Ему было хорошо в Грузии. Это была его страна, его среда, его любовь. Он стал там другим – более разговорчивым, чаще улыбался, легко шутил. Седел и молодел одновременно. Странно. Что-то в нем менялось.
Я не знаю, хотел ли он в политику. У меня такое ощущение, что если бы у него был хоть какой-то шанс в нее не идти, он не пошел бы.
Он должен был вылетать из Лондона в Тбилиси в полночь. В этот момент арестовали Окруашвили. Я оказалась в тот раз в Лондоне случайно. Приехала к Бадри домой. Вот эти два или три часа, когда он взвешивал, лететь ему или нет... Разумным казалось – не лететь. Наблюдая за ним, я не взялась бы в 10 вечера сказать, что он сделает в полночь. Но вдруг подумала, что, может быть, закрепившийся за ним образ холодного, рационального бизнесмена никогда, в сущности, не был точным. Не знаю....
Сигналы из Тбилиси были скорее не обнадеживающие и какие-то двусмысленные. Риск, что его возьмут прямо в аэропорту, на мой взгляд, превышал 50%.

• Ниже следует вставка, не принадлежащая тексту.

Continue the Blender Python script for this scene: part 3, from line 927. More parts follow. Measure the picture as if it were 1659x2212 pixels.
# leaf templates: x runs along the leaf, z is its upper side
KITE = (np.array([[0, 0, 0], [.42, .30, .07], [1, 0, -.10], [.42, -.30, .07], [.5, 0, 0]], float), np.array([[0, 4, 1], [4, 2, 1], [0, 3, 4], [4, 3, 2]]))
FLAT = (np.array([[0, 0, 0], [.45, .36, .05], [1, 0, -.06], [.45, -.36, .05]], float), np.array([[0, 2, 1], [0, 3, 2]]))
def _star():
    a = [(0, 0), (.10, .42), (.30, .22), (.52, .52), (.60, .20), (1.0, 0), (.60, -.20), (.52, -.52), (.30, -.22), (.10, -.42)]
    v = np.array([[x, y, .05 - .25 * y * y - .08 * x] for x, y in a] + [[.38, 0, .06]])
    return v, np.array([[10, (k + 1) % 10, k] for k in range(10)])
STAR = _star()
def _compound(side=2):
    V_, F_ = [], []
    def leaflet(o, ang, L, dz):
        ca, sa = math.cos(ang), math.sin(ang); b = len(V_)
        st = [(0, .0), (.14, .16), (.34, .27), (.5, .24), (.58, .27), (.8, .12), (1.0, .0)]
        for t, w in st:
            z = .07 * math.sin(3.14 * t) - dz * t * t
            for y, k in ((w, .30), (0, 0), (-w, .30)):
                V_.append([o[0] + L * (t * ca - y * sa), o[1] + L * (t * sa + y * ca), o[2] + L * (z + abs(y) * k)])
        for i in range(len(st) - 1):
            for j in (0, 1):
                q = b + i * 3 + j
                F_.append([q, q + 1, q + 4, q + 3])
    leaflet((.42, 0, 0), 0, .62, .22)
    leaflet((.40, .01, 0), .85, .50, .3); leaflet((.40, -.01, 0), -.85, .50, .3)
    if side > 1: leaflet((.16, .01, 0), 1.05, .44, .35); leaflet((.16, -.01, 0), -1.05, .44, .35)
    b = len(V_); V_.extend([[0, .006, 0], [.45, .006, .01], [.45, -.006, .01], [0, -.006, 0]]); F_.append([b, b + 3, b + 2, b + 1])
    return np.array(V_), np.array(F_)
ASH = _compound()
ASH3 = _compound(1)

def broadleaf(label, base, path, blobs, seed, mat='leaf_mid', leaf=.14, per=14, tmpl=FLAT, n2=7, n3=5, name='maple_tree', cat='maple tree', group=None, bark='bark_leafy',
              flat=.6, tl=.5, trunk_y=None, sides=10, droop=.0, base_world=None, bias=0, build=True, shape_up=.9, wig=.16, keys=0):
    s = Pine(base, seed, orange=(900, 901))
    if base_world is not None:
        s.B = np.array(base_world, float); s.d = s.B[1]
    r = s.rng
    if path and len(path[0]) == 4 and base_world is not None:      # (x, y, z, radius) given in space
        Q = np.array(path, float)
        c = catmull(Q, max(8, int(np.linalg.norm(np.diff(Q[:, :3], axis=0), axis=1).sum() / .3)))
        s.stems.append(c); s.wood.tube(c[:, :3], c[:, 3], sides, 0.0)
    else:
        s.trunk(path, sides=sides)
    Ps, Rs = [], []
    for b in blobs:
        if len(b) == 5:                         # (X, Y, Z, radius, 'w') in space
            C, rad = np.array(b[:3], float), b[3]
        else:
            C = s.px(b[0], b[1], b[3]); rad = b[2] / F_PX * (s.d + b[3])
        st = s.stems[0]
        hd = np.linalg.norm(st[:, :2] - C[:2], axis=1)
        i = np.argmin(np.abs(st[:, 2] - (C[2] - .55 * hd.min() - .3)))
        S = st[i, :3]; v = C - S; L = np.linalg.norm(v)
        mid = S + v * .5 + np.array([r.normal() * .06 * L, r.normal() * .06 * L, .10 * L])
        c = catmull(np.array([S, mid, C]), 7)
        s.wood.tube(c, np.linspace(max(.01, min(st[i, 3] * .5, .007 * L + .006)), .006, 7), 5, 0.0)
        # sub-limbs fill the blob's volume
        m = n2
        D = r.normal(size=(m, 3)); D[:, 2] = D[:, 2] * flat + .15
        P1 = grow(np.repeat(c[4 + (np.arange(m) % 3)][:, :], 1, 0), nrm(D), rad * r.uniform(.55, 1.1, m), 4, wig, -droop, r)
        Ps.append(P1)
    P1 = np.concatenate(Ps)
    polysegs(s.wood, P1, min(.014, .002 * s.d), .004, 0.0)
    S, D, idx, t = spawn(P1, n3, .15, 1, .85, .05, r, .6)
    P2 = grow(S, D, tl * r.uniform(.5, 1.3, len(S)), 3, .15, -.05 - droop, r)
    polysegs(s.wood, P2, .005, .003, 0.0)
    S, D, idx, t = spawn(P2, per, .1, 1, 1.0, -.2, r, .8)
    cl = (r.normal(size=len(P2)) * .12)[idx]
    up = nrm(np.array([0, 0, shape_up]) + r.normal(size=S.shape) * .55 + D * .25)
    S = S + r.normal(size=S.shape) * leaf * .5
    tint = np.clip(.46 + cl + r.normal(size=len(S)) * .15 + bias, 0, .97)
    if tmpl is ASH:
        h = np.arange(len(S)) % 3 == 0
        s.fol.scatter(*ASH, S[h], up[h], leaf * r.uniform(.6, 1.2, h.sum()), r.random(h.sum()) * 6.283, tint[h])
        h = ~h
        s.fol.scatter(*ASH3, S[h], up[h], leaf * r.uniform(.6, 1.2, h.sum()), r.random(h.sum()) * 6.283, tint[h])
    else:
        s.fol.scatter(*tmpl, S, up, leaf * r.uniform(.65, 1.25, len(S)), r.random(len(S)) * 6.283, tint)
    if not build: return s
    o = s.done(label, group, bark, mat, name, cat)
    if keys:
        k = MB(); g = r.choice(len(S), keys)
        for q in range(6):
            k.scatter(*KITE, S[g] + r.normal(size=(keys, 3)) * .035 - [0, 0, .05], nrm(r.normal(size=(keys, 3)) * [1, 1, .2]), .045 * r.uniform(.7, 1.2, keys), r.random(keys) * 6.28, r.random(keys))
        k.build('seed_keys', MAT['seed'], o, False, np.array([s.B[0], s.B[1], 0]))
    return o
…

Стол был, как положено, накрыт. Друзья спорили и советовали прямо противоположное. Он молчал, изредка поглядывая на экран телевизора – «Имеди» транслировало выступления оппозиционеров. Я спросила: «Страшно?» Сосредоточенный Бадри посмотрел на меня, взвешивая вопрос, и ответил просто: «Конечно, страшно». Так это и вышло в интервью.
В интервью я не могла описать вот эти пару часов внутренней работы, после которой он встал и буднично сказал: «Я полетел». По лицам друзей я поняла, что им хуже, чем ему. Уже у машины, не зная, что сказать, я предложила: «Давай я полечу тоже. Все же журналист рядом, знаешь...» Он дотронулся до моего плеча и с улыбкой сказал: «В другой раз». В этом жесте был такт и был мужчина. Не верится, что все это в одну минуту стало воспоминанием.